Eventually the US will be right that "transformation" -- a word with many meanings and a varied historiography -- will in fact transform the US military into an even more lethal force than it is now. The problem is that it will still be too small to guarantee the freedoms we cherish against the many wolves who would curtail them by influence, attack, or less ostensiblly frittering our forces away on a number of causes . . .
What will the press say when those in power take their reports to heart and ask for a huge military spending increase that will threaten the entitlements that are the currency of our discredited, paleolithic welfare state? We don't claim clairvoyance, but can guess the answer to that question . . .
The truth of the matter is that America's oft-mentioned status as the world's only superpower, or the world's only "hyperpower," as many would have it, is a myth.

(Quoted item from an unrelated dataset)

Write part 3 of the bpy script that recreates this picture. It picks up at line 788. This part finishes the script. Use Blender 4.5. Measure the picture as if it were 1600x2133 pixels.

Our influence, while great at the moment, is fleeting, and will soon be worn down by more declared nuclear states, the proliferation of advanced weaponry, and richer would-be adversaries, who fear not our arms, because they know the will behind them is lagging. While they itch for the euphemism of "multi-polarity," meaning agenda-setting power to them and not the world's oldest and first democracy, we unwittingly aid them, by virtue of the smallishness of our military. Were it the 800 pound gorilla it was in the 80s or even early 90s -- and with the networked lethality our technology has bought us -- our future fights would be fewer, clearer, and more one-sided. But this is not to be the case without drastic change, as even now, the would-be multi-poles gather against us. Consider this opinion piece by a former CIA analyst, who argues that our military adventures in Iraq -- failing in his estimation, the fault for which lies with "the ineptitude of senior American civilian-defense officials and by careerism among the generals, many of whom know better but lack the spine to tell their superiors that the war in Iraq cannot be 'won'" -- is a direct cause for the rise in cooperation among China and Russia, pointing to our purported hubris as the reason. Could the reason not be that China and Russia desire a return to a more glorious past of Middle Kingdoms and Soviet imperialism, and that they see an opportunity to unbalance US dominance because -- gasp! -- our military is too small to deter them, and our national will is hollow?
Our power is fleeting and an enormous shift is required to maintain our dominance. And our dominance is just -- based on two centuries of enlarging human freedom. While the British may have been glad to look across the Atlantic and see an ally in the new defender of freedom that the US had become after World War II, we don't find ourselves in the same situation, no matter which ocean we glance across. Our security will not come from abroad, but from home.